Quote all of the data exactly as given. Skip every picture it contains.

**SUPPLIED DATA**
============
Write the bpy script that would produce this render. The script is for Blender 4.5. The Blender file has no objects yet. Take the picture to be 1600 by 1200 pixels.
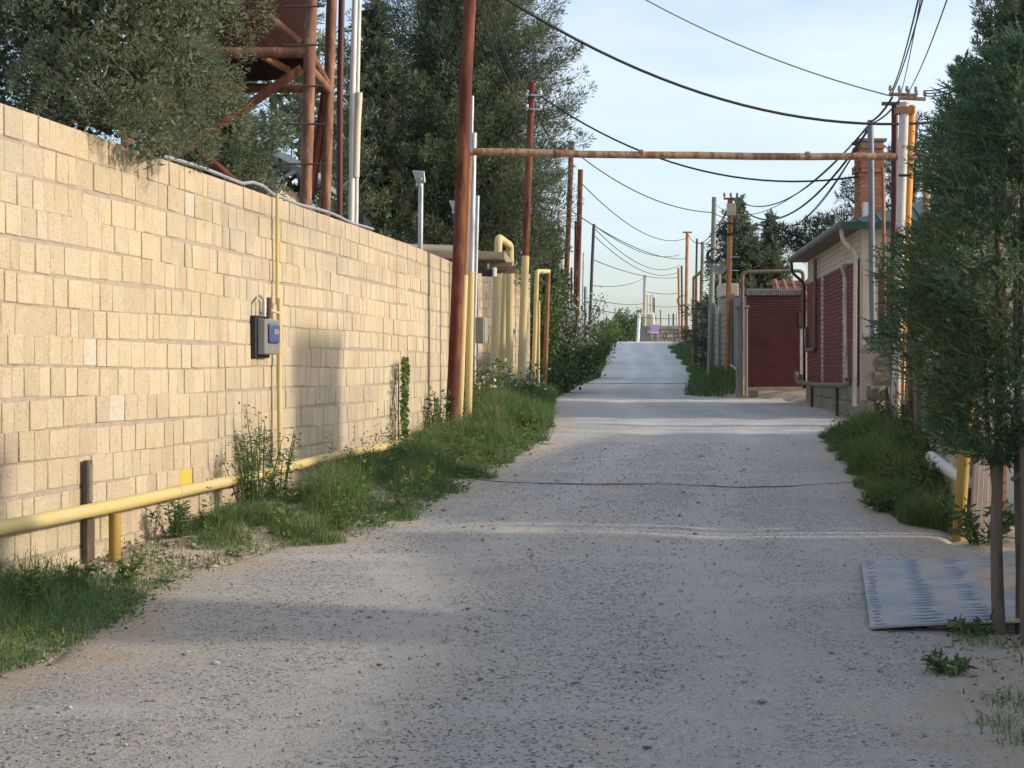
import bpy, math, random
import numpy as np
from mathutils import Vector

random.seed(7)
rng = np.random.default_rng(7)
S = bpy.context.scene
COL = S.collection
F = 2300.0          # focal length in photo pixels (1600 wide)
EYE = 1.5
R = math.radians

# ------------------------------------------------------------------ camera
cam = bpy.data.cameras.new('camera')
cam.sensor_width = 36.0
cam.lens = 36.0 * F / 1600.0
cam.shift_y = -27.0 / 1600.0
cam.clip_start = 0.1
cam.clip_end = 6000.0
camo = bpy.data.objects.new('camera', cam)
COL.objects.link(camo)
camo.location = (0, 0, EYE)
camo.rotation_euler = (R(90), 0, 0)
S.camera = camo

# ------------------------------------------------------------------ world, sun, exposure
SUN_EL, SUN_AZ = R(18.0), R(96.0)
world = bpy.data.worlds.new('World')
S.world = world
world.use_nodes = True
wn = world.node_tree
bg = wn.nodes['Background']
sky = wn.nodes.new('ShaderNodeTexSky')
sky.sky_type = 'NISHITA'
sky.sun_disc = False
sky.sun_elevation = SUN_EL
sky.sun_rotation = SUN_AZ
sky.air_density = 1.0
sky.dust_density = 2.2
sky.ozone_density = 2.0
tc = wn.nodes.new('ShaderNodeTexCoord')
mp = wn.nodes.new('ShaderNodeMapping')
mp.inputs['Scale'].default_value = (1.0, 1.0, 4.5)
mp.inputs['Location'].default_value = (0.3, 0.0, 0.35)
nz = wn.nodes.new('ShaderNodeTexNoise')
nz.inputs['Scale'].default_value = 2.6
nz.inputs['Detail'].default_value = 6.0
nz.inputs['Roughness'].default_value = 0.55
cr = wn.nodes.new('ShaderNodeValToRGB')
cr.color_ramp.elements[0].position = 0.36
cr.color_ramp.elements[0].color = (0.14, 0.14, 0.14, 1)
cr.color_ramp.elements[1].position = 0.66
cr.color_ramp.elements[1].color = (0.80, 0.80, 0.80, 1)
mx = wn.nodes.new('ShaderNodeMixRGB')
mx.inputs[2].default_value = (3.2, 3.55, 4.1, 1)      # thin high cloud
wn.links.new(tc.outputs['Generated'], mp.inputs['Vector'])
wn.links.new(mp.outputs[0], nz.inputs['Vector'])
wn.links.new(nz.outputs[0], cr.inputs[0])
wn.links.new(cr.outputs[0], mx.inputs[0])
wn.links.new(sky.outputs[0], mx.inputs[1])
wn.links.new(mx.outputs[0], bg.inputs['Color'])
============
**TASK RESPONSE**
Write the bpy script that would produce this render. The script is for Blender 4.5. The Blender file has no objects yet. Take the picture to be 1600 by 1200 pixels.
import bpy, math, random
import numpy as np
from mathutils import Vector

random.seed(7)
rng = np.random.default_rng(7)
S = bpy.context.scene
COL = S.collection
F = 2300.0          # focal length in photo pixels (1600 wide)
EYE = 1.5
R = math.radians

# ------------------------------------------------------------------ camera
cam = bpy.data.cameras.new('camera')
cam.sensor_width = 36.0
cam.lens = 36.0 * F / 1600.0
cam.shift_y = -27.0 / 1600.0
cam.clip_start = 0.1
cam.clip_end = 6000.0
camo = bpy.data.objects.new('camera', cam)
COL.objects.link(camo)
camo.location = (0, 0, EYE)
camo.rotation_euler = (R(90), 0, 0)
S.camera = camo

# ------------------------------------------------------------------ world, sun, exposure
SUN_EL, SUN_AZ = R(18.0), R(96.0)
world = bpy.data.worlds.new('World')
S.world = world
world.use_nodes = True
wn = world.node_tree
bg = wn.nodes['Background']
sky = wn.nodes.new('ShaderNodeTexSky')
sky.sky_type = 'NISHITA'
sky.sun_disc = False
sky.sun_elevation = SUN_EL
sky.sun_rotation = SUN_AZ
sky.air_density = 1.0
sky.dust_density = 2.2
sky.ozone_density = 2.0
tc = wn.nodes.new('ShaderNodeTexCoord')
mp = wn.nodes.new('ShaderNodeMapping')
mp.inputs['Scale'].default_value = (1.0, 1.0, 4.5)
mp.inputs['Location'].default_value = (0.3, 0.0, 0.35)
nz = wn.nodes.new('ShaderNodeTexNoise')
nz.inputs['Scale'].default_value = 2.6
nz.inputs['Detail'].default_value = 6.0
nz.inputs['Roughness'].default_value = 0.55
cr = wn.nodes.new('ShaderNodeValToRGB')
cr.color_ramp.elements[0].position = 0.36
cr.color_ramp.elements[0].color = (0.14, 0.14, 0.14, 1)
cr.color_ramp.elements[1].position = 0.66
cr.color_ramp.elements[1].color = (0.80, 0.80, 0.80, 1)
mx = wn.nodes.new('ShaderNodeMixRGB')
mx.inputs[2].default_value = (3.2, 3.55, 4.1, 1)      # thin high cloud
wn.links.new(tc.outputs['Generated'], mp.inputs['Vector'])
wn.links.new(mp.outputs[0], nz.inputs['Vector'])
wn.links.new(nz.outputs[0], cr.inputs[0])
wn.links.new(cr.outputs[0], mx.inputs[0])
wn.links.new(sky.outputs[0], mx.inputs[1])
wn.links.new(mx.outputs[0], bg.inputs['Color'])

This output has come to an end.